Americans have displayed more angst that health care legislation passed last year than about the Iraq war.
What was once dismissed as the musing of liberal conspiracy theorists opposed to all things related to Bush now possesses a momentum to answer questions definitively about the pre-emptive invasion and occupation of Iraq.
Too bad there does not appear to be a shared momentum on Capitol Hill or the White House. When has conducting an investigation to ascertain the truth been bad for America?
We don't need witch hunts, political grandstanding or revenge; but we do need the truth. President Barack Obama has repeatedly expressed his desire to look forward on Iraq, but the truth about Iraq lies behind the president.
Pre-emption assumes that one has information on which to act that is superior to a hunch, sixth sense or gut feeling.

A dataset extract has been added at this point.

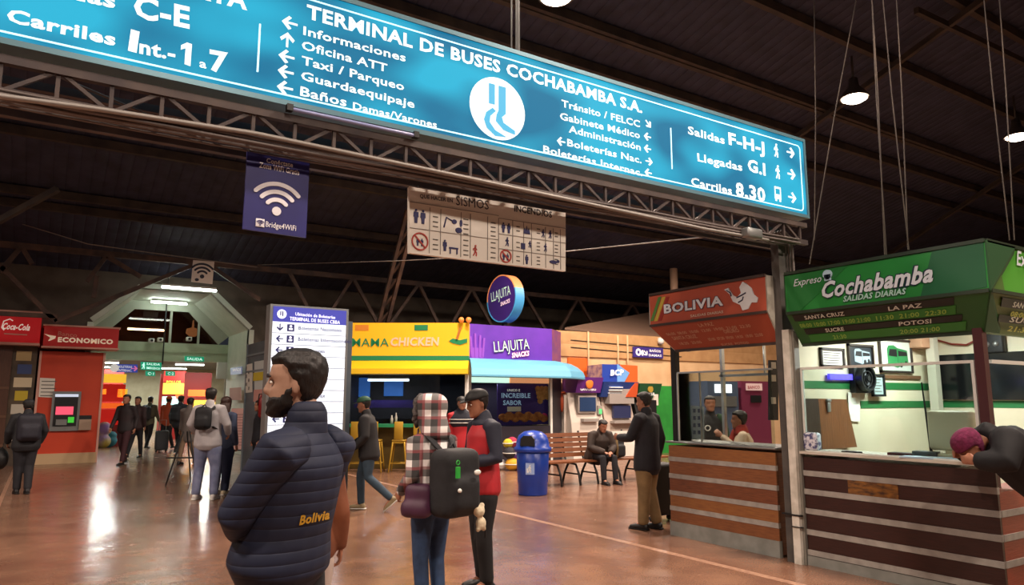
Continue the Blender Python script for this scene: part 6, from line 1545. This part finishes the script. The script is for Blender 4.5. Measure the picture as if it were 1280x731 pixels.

In response to Janabi, Powell recently stated:
"The question should be put to the CIA and the DIA (Defense Intelligence Agency) as to why this wasn't known before the false information was put into (a key intelligence estimate) sent to Congress, the president's State of the Union address and my Feb. 5 presentation to the U.N."
But in rare bipartisan unity, Democrats and Republicans appear willing to relegate Iraq to the basement of American antiquity.
Given the cyclical nature of politics, don't we at least owe it to posterity to get answers so they don't risk repeating the same mistakes? After all, they're the ones who literally will pay for the malfeasance in Iraq.